In terms of tactic we have to take in account the difference of attitude regarding the right and the left populist movements, and the fascist groups and parties.
A reformist or opportunist organization, and an extreme right, or a fascist organization, reactionary through and through, are not the same thing, even if they all try to reach the popular masses.
With the left populist organizations is possible to converge in certain moments, on tactical, well-defined and concrete objectives regarding the issues concerning the demands and interests of the labouring masses. With the fascist no convergence is possible, but it is necessary to pursue a continuous ideological and politics struggle. What we need is to consider which class, or classes, they serve.
Although convergences should be realized with the left populist movements, it is not possible to generalize a common tactic for all these movements. Even if not everyone, in general these movements deny the essential role of the working class, deny or hide the proletarian class struggle; also those movements we can converge tactically in a concrete situation, do everything not to appear the name of the communist organizations.
It is evident that we have to be very clear in our approaches and to follow an appropriate tactic in every place or country, to carefully analyse the proposals and the positions, the demands and the democratic slogans of the progressive populist, that we have to develop accurately and deeply for the benefit of the working class.
It cannot be denied, it would be absurd, that these movements know how to take advantage of the ideological weakness of the masses, and in some situations they are able to influence them.
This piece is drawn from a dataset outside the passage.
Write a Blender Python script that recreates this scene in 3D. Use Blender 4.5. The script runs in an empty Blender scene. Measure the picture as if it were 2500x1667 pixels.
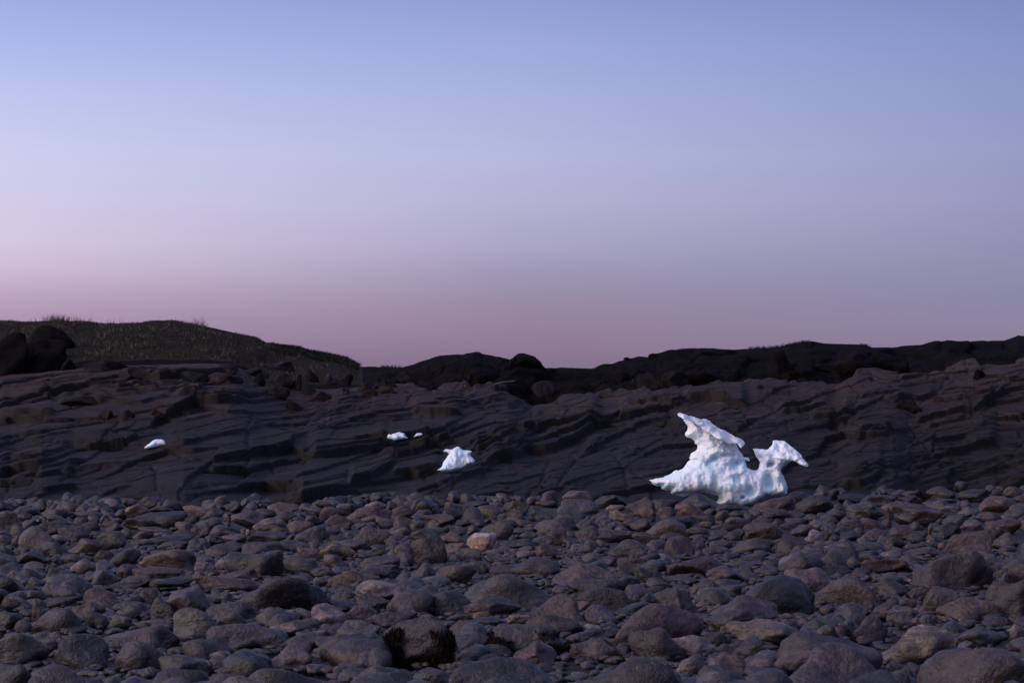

This puts us the necessity to be very careful about the projects of the populists, and with ability and firmness support the fundamental demands of the working class and the popular masses.
We should ever take in consideration the fundamental question: the strengthening and the development of our parties and organizations, the construction of strong Marxist-Leninists parties.
We cannot argue with the populist movements accusing them not to be Marxist-Leninists, not to be real revolutionary parties.
This task must be carried out by the revolutionary parties of the working class, armed with the theory of scientific socialism. This is the fundamental factor of the struggle against the bourgeoisie and the reaction, including populism.
August 2018
(Document based on the debate on populism of the meeting of Marxist-Leninist Parties and Organizations of Europe, in June 2018).